From both an economic and national security perspective, it is imperative that the United States rapidly expand domestic semiconductor manufacturing capacity. While the United States’ global share of semiconductor manufacturing capacity was 37 percent in 1990, that number has fallen to an alarming 12 percent today. Without support, the United States risks falling further behind other countries, most notably China. The funding and structural reforms included in CHIPS will create a more resilient domestic semiconductor supply chain which will help prevent future shortages that cause GDP drag, job losses, more expensive consumer goods, and national security vulnerabilities. In addition, this vital funding will promote more secure technology supply chains globally, including by advancing collaboration efforts between the U.S. and close allies and partners on the adoption of secure and trusted products.

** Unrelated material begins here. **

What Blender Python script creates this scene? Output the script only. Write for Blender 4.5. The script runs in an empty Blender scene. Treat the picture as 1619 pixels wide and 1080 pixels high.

Fortunately, the $52 billion in appropriations contained in USICA provides an effective funding structure that will allow the United States to emerge from this crisis stronger. This provision was already passed by the Senate on a bipartisan basis as part of USICA and has the support of a broad and diverse coalition. We must move with urgency to secure this funding to create well-paying jobs and support workers and their families at new and existing facilities. The USICA conference process will allow important unresolved issues to be reconciled in a bipartisan, bicameral way and we urge you to immediately begin negotiations to allow votes in the House and Senate as soon as possible.